[EM] Burlington Vermont repeals IRV 52% to 48%

robert bristow-johnson rbj at audioimagination.com
Sat Mar 6 12:31:31 PST 2010


On Mar 6, 2010, at 2:34 PM, Raph Frank wrote:

> On Sat, Mar 6, 2010 at 1:34 AM, robert bristow-johnson
> <rbj at audioimagination.com> wrote:

>> i almost never vote for all 6.  usually just 2.  but it's a  
>> strategic vote.  and since i didn't hit the limit, it's  
>> practically no different than Approval voting.  i cannot see how  
>> Warren and company claim that it's less strategic than Condorcet.
>
> Assuming 6 seats, optimal strategy is probably to approve either the
> 6th or 7th most popular candidate and all candidates you prefer to
> that candidate.  If you run out of votes, the you should approve
> candidates who are most likely to tie for the 6th seat first before
> other candidates.
>
> In any case, you really should cast all 6 votes.

i don't get it.  just because the party i most identify with proffers  
6 candidates (as does two or three other parties) doesn't mean that  
i, as a independently-minded voter, care if all of those candidates  
are elected.  if i "approve" of *all* of those candidates, it's only  
because of blind party affiliation.

but what if there is *one* (or maybe two) of those candidates that i  
take an affirmative interest in seeing elected?  that is, i would  
really like to see that one candidate elected more than i would want  
to see any other candidate, including those others in my party that i  
*might* have tepid approval for.  i know that, even being in the same  
party, those other candidates *are* effectively running against the  
candidate i like.  it's not just the candidate from the other parties  
that are running against my preferred candidate.  voting for *any*  
other candidate (by me or by any other voter) independently of the  
party that other candidate is from, reduces the likelihood of my  
preferred candidate getting elected.

i know that if my candidate *is* elected, 5 other candidates will  
also be elected but i have much less interest in who those 5 will  
be.  or, i might recognize some of those candidates to be shoe-ins  
and that they'll likely be elected from the support they are  
receiving elsewhere.  so, if that were the political interests i am  
bringing to the polls, why would i choose to harm the chances of this  
candidate i really like, by approving any other candidate?

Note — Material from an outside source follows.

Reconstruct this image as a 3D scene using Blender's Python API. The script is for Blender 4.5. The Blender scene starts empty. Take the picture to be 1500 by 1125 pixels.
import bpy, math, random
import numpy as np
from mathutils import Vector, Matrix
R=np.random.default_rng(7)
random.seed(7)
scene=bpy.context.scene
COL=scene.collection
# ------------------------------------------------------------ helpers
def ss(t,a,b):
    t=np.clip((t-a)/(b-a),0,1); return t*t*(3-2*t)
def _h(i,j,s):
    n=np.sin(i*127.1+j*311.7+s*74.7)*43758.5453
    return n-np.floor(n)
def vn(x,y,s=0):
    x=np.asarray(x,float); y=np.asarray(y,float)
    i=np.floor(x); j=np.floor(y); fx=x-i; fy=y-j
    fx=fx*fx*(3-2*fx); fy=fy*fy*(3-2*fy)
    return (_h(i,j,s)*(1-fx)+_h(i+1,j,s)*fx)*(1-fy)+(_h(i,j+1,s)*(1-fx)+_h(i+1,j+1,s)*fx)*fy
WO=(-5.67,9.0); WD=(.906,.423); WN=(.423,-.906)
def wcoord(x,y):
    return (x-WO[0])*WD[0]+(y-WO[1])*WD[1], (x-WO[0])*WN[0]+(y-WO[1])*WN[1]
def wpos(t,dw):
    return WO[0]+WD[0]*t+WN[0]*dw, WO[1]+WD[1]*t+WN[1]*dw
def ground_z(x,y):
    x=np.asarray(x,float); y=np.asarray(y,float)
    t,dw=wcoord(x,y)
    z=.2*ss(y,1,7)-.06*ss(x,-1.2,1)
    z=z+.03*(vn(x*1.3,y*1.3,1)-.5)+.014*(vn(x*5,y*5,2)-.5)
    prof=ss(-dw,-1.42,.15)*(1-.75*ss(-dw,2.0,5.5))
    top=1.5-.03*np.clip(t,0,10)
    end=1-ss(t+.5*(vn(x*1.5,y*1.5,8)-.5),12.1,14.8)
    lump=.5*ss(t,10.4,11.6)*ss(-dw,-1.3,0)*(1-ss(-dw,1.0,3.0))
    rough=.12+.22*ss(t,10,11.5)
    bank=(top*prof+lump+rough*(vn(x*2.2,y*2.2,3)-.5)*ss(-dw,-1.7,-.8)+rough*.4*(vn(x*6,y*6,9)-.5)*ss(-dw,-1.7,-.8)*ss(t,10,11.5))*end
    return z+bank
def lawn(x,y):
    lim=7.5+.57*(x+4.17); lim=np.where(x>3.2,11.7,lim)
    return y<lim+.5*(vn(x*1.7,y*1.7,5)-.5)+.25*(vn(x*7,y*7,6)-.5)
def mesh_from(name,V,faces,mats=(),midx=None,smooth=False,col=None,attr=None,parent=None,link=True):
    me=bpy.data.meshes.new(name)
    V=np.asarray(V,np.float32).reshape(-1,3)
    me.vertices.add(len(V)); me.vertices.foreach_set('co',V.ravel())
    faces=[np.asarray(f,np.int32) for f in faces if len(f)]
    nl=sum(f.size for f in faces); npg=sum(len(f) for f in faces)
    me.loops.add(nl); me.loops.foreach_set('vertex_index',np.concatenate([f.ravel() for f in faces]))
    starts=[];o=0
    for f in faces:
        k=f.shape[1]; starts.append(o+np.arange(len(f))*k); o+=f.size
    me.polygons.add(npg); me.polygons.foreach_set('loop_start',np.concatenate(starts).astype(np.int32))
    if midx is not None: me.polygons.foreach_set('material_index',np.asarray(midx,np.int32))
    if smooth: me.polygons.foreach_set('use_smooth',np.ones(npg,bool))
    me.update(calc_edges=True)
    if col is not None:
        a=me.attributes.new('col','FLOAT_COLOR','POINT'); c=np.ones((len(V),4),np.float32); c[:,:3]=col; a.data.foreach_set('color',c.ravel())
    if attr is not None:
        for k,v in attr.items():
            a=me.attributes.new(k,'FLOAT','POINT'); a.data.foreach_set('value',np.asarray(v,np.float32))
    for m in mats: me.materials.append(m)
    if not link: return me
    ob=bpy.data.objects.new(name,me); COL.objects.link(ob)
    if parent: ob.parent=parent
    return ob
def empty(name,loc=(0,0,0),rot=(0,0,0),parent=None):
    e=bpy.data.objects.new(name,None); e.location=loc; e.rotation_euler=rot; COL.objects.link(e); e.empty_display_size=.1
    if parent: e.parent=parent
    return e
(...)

i actually think that, even in a multi-winner election, that  
Condorcet ordering of the candidates could make sense (with the top 6  
preferred candidates elected).  of course there is a problem if there  
is a cycle that is transected by the cutoff boundary of the top 6 who  
get elected and those lower who do not.  i am not seriously proposing  
actually implementing this without some serious study, and a good  
method (perhaps Ranked Pairs or Schulze) would be needed to deal with  
a cycle that crosses the win/lose boundary.

that said, Approval voting requires more strategy from me than just  
ranking candidates in my preferred order.  whether it's a single or  
multi-winner election, i really think that the ranked ballot is the  
simplest way to extract necessary information from voters, without  
expecting too much from voters (which is what Range or Score voting  
does).

--

r b-j                  rbj at audioimagination.com

"Imagination is more important than knowledge."